Toutefois, le Pr Dourari précise qu’«on ne peut obliger une région à parler une langue que ses locuteurs considèrent comme peu fonctionnelle». Dans le même sillage, il estime que «si une communauté veut continuer à parler sa langue, l’Etat doit l’aider. Ce critère est déterminant, sinon la disparition est irréversible». En second lieu, souligne le spécialiste, «l’autre critère est l’officialité, car l’Etat ne pourra plus agresser la langue ou l’assassiner». Selon le constat dressé par le Pr Dourari, «pour certaines variétés de tamazight, il est presque déjà trop tard. Mais pour d’autres, comme le kabyle, le chaoui, le mozabite, le chenoui ou le tamahaq, il est encore temps de faire le travail légal et de recherche».
Selon lui, «l’officialité empêchera le pouvoir central et ses démembrements d’agresser les langues, mais ne leur donnera aucune capacité supplémentaire de concurrencer des langues déjà puissantes et bien installées dans le marché linguistique et l’habitus». Pour notre interlocuteur, «les administrations locales seront dans l’obligation de tenir des attitudes positives, proactives, comme transcrire ces langues dans l’état civil, dans l’affichage, la publicité, le discours au quotidien et dans la médiasphère». Ainsi, poursuit-il, «le fait que ces langues soient visibles leur redonnera force et vitalité.
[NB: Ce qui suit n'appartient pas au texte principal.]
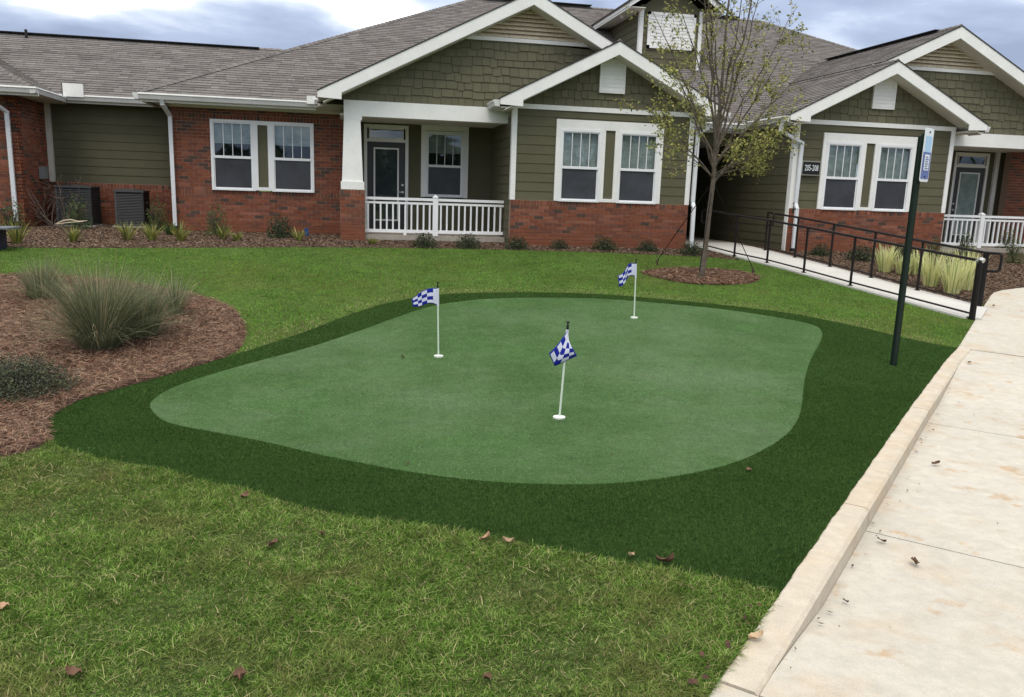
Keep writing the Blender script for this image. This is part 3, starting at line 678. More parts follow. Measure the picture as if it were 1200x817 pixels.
vent_strip((-24, WR, WRZ+.026), (-2.2, WR, WRZ+.026))
MB().tube([(-7.75, 23.7, 4.9), (-7.75, 23.7, 5.33)], .035, 8).build('vent_pipe', M['ridge_vent'], RF)

# ---- shake fields, rakes, gable fronts
def shake_field(poly, plane, single, parent_name='shake_field'):
    """poly (x,z) convex, facing -y"""
    w = part(parent_name); MB().prism(poly, plane, plane+.12, 0.).build('sheathing', M['shake'], w)
    ar = sum(poly[i][0]*poly[(i+1) % len(poly)][1]-poly[(i+1) % len(poly)][0]*poly[i][1] for i in range(len(poly)))
    Q = list(poly) if ar > 0 else list(reversed(poly))
    z0, z1 = min(p[1] for p in Q), max(p[1] for p in Q); x0, x1 = min(p[0] for p in Q), max(p[0] for p in Q)
    st_ = MB(); z = z0; exp = .165
    while z < z1:
        x = x0-random.random()*.2
        while x < x1:
            wd = random.choice((.14, .18, .20, .23, .26)); zb = z-random.choice((0, .0, .0, .02, .03)); q = [(x+.0055, zb), (x+wd-.0055, zb), (x+wd-.0055, z+exp), (x+.0055, z+exp)]; x += wd
            for i in range(len(Q)):
                q = clip(q, Q[i], Q[(i+1) % len(Q)])
                if len(q) < 3: break
            if len(q) < 3: continue
            lo = min(p[1] for p in q); yv = lambda zz: plane-.006-.020*max(0, min(1, (z+exp-zz)/exp))*1.0
            k = len(q); V = [(p[0], yv(p[1]), p[1]) for p in q]+[(p[0], plane-.001, p[1]) for p in q]
            F = [tuple(range(k)), tuple(range(2*k-1, k-1, -1))]+[(i, i+k, (i+1) % k+k, (i+1) % k) for i in range(k)]
            if single and SHAKE_LEFT[0] > 0: SHAKE_LEFT[0] -= 1; MB().add(V, F, 0.).build('shake', M['shake'], w)
            else: st_.add(V, F)
        z += exp
    if st_.v: st_.build('shakes', M['shake'], w, kind='stuff')
    return w
def rake(x_tail, x_in, x_peak, z_tail, z_peak, y, drop=.25, zbot=3.44, ytk=.035):
    """one white rake board with its plumb-cut tail block"""
    zin = z_tail+(z_peak-z_tail)*(x_in-x_tail)/(x_peak-x_tail)
    P = [(x_tail, zbot+.02), (x_tail, z_tail-.01), (x_peak, z_peak-.01), (x_peak, z_peak-.01-drop), (x_in, zin-drop), (x_in, zbot)]
    MB().prism(P, y, y+.024, 0.).build('rake_board', M['white_trim'], H)
    P2 = [(x_tail-.012*np.sign(x_peak-x_tail), z_tail-.012), (x_tail-.012*np.sign(x_peak-x_tail), z_tail+.012), (x_peak, z_peak+.012), (x_peak, z_peak-.012)]
    MB().prism(P2, y-.012, y+.022, 0.).build('drip_edge', M['roof_deck'], H)
def gutter_y(x0, x1, y, z, name='gutter'):        # gutter running along x, face towards -y
    prof = [(y-.12, z), (y-.135, z-.03), (y-.12, z-.05), (y-.10, z-.12), (y-.02, z-.13), (y, z-.13), (y, z), (y-.105, z-.01)]
    V = [(x0, a, b) for a, b in prof]+[(x1, a, b) for a, b in prof]; n = len(prof)
    MB().add(V, [tuple(range(n)), tuple(range(2*n-1, n-1, -1))]+[(i, i+n, (i+1) % n+n, (i+1) % n) for i in range(n)], 0.).build(name, M['gutter'], H)
    MB().box(x0, y, z-.17, x1, y+.02, z+.0, 0.).build('fascia', M['white_trim'], H)
def gutter_x(y0, y1, x, z, face, name='gutter'):  # gutter running along y, face towards face*x
    prof = [(x+face*.12, z), (x+face*.135, z-.03), (x+face*.12, z-.05), (x+face*.10, z-.12), (x+face*.02, z-.13), (x, z-.13), (x, z)]
    V = [(a, y0, b) for a, b in prof]+[(a, y1, b) for a, b in prof]; n = len(prof)
    MB().add(V, [tuple(range(n)), tuple(range(2*n-1, n-1, -1))]+[(i, i+n, (i+1) % n+n, (i+1) % n) for i in range(n)], 0.).build(name, M['gutter'], H)
def downspout(pts, name='downspout', boot=False):
    b = MB(); pts = [Vector(p) for p in pts]
    for p, q in zip(pts[:-1], pts[1:]):
        d = (q-p).normalized(); b.bar(p-d*.02, q+d*.02, .078, .058, 0.)
    # corrugation ribs on the long run
    o = b.build(name, M['downspout'], H)
    if boot: MB().tube([pts[-1]+Vector((0, 0, .02)), pts[-1]-Vector((0, 0, .13))], .055, 8).build('drain_boot', M['rubber'], H)
    return o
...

Cela redonne de la confiance aux locuteurs». En outre, il considère qu’«il est normal que les partis politiques, les associations et la presse fassent l’effort nécessaire pour sauvegarder notre identité non essentialisée, ouverte sur l’universel et la modernité». «Quand on va vers l’autre, on y va en étant soi-même sûr de soi», observe encore le Pr Dourari.